Photo by Stuart Miles

The writing life may be a solitary one but that doesn’t mean you can’t access the help that is out there. This starts with where you choose to compose your work. After you select an article, you have the option of typing directly on Content Runner or writing it elsewhere and then pasting it here. I use a combination of both. Content Runner’s platform allows you to use bolding, underlining, bullet points, and other word processing features in addition to inserting links into your article at the client’s request.

When I do work type here directly, I transfer it to Word after every paragraph or so in case my computer suddenly crashes. I’ve also been known to hit CTRL + X instead of CTRL + C in the past and lose all my work in one clumsy move. When that happens to you more than once, you learn to be overly cautious. Either way, my work ends up on Microsoft Word eventually and that provides me with all kinds of feedback.

Why Word is My Favorite

I do several things after completing each article. The first is to run a spelling and grammar check on Word. It corrects me as I type, but I find that stopping to fix the errors interrupts my train of thought. I have this ingrained habit of writing long and passive sentences that I wouldn’t know to correct if it wasn’t for the review feature of Word. It also provides the following useful statistics:

• Word count
• Character count
• Paragraph
• Sentences
• Sentences per paragraph
• Words per sentence
• Characters per word
• Passive sentence percentage
• Reading ease
• Reading grade level

While this might seem like overkill, it’s writer nirvana for me. As you know, all assignments come with a desired word count. Both Word and the Content Runner platform provide that. Some clients also request me to write content at a certain grade level. I love big words and I cannot lie. That feature helps me scale back on my tendency to be verbose when necessary.

Grammarly and Hemingway

The one downside of Word is that it comes as part of a larger Microsoft Office software program that you must purchase and download onto your computer. The cost is a factor for some people, as is the disc storage space that it requires. For those who prefer a desktop application, Grammarly and Hemingway are both good options. They point out spelling errors, passive sentences, parts of your writing that are difficult to read, and other essential information. I tried using both of these applications for about a month recently when I inherited an Internet-only computer from my late mother. I did end up going back to my laptop with Word installed on it.

The one thing I disliked about Grammarly is that it was always trying to get me to upgrade to a paid subscription. It told me basic errors for free and then said I could only see critical errors if I upgraded. I’m assuming they weren’t too critical because no one asked for a revision and Grammarly itself sent me a report stating I was more accurate than 91 percent of its users. It also pointed out things that were often correct.
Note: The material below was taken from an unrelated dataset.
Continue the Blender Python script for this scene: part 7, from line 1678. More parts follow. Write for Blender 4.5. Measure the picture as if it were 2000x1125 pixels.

My daughter, who is a junior in high school, told me about Hemingway. I can see how it would be useful for someone writing term papers, but I didn’t find it as helpful for the type of writing we do at Content Runner. The Hemmingway app points out:

• Hard to read sentences
• Very hard to read sentences
• Phrases with a simpler alternative
• Passive sentences
• Adverbs

I often got dinged for hard to read sentences because I included list items. I also don’t see the problem with using a lot of adverbs for descriptive purposes. However, everyone has their own preferences and you may favor one of these desktop applications over Word.


Way back in the spring of 2011, which was long before I found Content Runner, another site I wrote for returned an article stating that it didn’t pass Copyscape. I didn’t know what that meant and felt insulted at the insinuation that my work wasn’t original. It turns out that some of the phrases showed up elsewhere on the Internet. This is a common problem, especially when you write multiple articles about a single topic.

Users can enter up to 2,000 words of text into Copyscape and it returns results in about a second. I now run a Copyscape check for everything I write. It costs me five cents a search but that is well worth it to me. I haven’t gotten one of those embarrassing emails since.

Sites to Improve Writing and SEO Skills

I have known I wanted to be a writer since age eight, many moons ago. However, online content writing was entirely new to me when I stumbled upon it four years ago. It had also been a while since I had written any type of article. Let’s just say I had tons of bad habits. Since I really wanted my new career to pan out, I devoted some time each day to improving my writing. I used sites like Purdue Owl and Grammar Girl as well as purchased the Associated Press (AP) Style Guide. The site I wrote for the most at that time required everyone to write in AP style.

I have recently discovered the website Copyblogger that is the Internet’s authority on all things copywriting. Writing for search engine optimization wasn’t a skill I automatically possessed in the beginning. It requires an understanding of keyword density and Google page rankings for starters. Back in 2011, clients placed a greater emphasis on keywords than they do now. That’s because Google frequently changes its rules and now stresses quality content over keyword stuffing. Speaking of Google, just enter a search on learning SEO skills to find many free resources.